You'd think we would have learned, but no. Sure, if the special forces just poke around in the mountains and we avoid bombing villages, it won't be so bad in terms of "collateral damage," but it's far from clear that they will be able to capture or kill bin Laden, and the record of the long term effecdts of US involvement has not been good. Aftera ll, as been pointed out at length all over the place, bin Laden himself is a prodyct of past US involvement in Afghanistan.
Even an effort to oust the Taliban needn't be a war against the
>people of Afghanistan, for they and not the US are the party that has
>incurred the most suffering at the hands of that wretched regime.
The Tabilan is a vile regime, and deserves to be overthrown by the Afghan people. But the US has not got a good track record when it comes to overthrowing other countries' governments and replacing them with something better. The Taliban is a case in point.
On the
>other hand, we ought to worry about the prospect of a war against multiple
>states akin to the one Wolfowitz and others have called for.
Yea, indeed.
>
>A query for those who advocate bringing bin Laden and co to trial (as I
>would if I thought it possible): who's going to bring him into the UN's
>custody? Do you think that he'll willingly turn himself in?

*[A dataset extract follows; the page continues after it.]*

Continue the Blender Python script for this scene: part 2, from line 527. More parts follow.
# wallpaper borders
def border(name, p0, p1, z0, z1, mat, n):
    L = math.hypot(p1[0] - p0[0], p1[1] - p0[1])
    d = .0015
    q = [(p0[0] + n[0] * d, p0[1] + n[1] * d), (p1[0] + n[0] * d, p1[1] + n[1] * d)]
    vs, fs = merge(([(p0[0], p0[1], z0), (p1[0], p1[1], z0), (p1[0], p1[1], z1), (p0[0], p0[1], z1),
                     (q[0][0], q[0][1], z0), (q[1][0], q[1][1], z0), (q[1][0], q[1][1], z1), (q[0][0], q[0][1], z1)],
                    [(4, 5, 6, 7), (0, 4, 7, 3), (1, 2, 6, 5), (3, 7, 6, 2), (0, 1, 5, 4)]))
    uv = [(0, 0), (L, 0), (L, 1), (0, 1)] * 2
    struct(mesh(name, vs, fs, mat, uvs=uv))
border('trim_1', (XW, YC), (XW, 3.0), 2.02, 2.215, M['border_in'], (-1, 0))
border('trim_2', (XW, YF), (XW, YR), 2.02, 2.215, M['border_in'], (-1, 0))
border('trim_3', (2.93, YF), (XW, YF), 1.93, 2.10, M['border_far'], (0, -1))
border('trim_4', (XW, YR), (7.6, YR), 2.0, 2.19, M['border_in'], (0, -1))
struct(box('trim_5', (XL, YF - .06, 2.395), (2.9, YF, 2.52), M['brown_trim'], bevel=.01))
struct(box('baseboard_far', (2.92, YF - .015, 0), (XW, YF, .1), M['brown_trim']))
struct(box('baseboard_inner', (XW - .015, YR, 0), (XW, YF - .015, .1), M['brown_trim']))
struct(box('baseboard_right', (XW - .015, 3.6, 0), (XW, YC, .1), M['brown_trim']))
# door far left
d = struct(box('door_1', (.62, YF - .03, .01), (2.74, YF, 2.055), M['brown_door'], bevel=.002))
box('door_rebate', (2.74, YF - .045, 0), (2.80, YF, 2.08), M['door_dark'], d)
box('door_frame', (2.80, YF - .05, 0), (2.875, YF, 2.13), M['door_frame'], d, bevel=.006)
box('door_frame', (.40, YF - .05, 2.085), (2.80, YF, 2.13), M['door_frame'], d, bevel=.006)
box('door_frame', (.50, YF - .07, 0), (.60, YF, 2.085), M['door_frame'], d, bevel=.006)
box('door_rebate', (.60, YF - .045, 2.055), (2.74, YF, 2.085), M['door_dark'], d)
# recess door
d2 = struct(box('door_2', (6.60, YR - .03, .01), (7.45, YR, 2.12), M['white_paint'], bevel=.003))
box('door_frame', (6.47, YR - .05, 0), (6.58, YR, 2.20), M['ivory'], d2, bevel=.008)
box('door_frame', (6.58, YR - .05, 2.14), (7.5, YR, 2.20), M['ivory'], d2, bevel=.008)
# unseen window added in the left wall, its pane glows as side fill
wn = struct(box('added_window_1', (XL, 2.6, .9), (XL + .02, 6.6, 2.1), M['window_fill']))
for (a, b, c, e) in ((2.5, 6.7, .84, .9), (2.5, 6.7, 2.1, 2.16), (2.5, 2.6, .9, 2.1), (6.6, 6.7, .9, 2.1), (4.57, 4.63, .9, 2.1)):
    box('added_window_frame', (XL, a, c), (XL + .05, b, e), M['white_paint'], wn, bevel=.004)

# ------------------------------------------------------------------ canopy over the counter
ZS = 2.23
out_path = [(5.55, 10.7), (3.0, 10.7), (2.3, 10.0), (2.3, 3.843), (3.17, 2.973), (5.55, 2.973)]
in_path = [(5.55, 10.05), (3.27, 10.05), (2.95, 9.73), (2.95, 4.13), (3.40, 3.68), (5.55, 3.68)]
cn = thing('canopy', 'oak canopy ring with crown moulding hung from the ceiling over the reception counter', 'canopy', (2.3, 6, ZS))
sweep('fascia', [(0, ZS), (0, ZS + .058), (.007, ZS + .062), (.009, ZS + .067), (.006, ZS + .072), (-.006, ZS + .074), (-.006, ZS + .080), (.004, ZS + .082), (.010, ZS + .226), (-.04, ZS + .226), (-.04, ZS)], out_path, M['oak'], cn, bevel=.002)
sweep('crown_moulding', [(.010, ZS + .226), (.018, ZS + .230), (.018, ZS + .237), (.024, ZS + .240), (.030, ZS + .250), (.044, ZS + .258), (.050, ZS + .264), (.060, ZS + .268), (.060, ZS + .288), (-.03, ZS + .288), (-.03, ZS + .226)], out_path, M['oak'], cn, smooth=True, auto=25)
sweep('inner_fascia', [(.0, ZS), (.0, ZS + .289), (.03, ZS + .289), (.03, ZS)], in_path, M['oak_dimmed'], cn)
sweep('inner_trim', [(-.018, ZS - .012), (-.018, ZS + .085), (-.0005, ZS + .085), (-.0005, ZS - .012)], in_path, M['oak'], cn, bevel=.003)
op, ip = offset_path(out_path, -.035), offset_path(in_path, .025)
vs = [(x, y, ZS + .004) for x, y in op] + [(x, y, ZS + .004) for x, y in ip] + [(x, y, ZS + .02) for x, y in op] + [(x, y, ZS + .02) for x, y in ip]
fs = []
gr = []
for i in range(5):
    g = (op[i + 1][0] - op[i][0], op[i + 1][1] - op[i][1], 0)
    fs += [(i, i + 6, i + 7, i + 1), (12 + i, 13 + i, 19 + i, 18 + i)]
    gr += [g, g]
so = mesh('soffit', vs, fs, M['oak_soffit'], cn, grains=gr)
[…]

Not likely. Of course if we hadn't been such jerks about it, and had presented the evidence to the Taliban, it's not beyond conception that they might have turned him over to the International Tribunal. Be that as it may. If the US is going to comb the mountains to find him, it still ought to be with a law enforcement and not a military goal: the point should be to bring a suspect to justice, not to kill an enemy when we don't even know for sure that he is the enemy.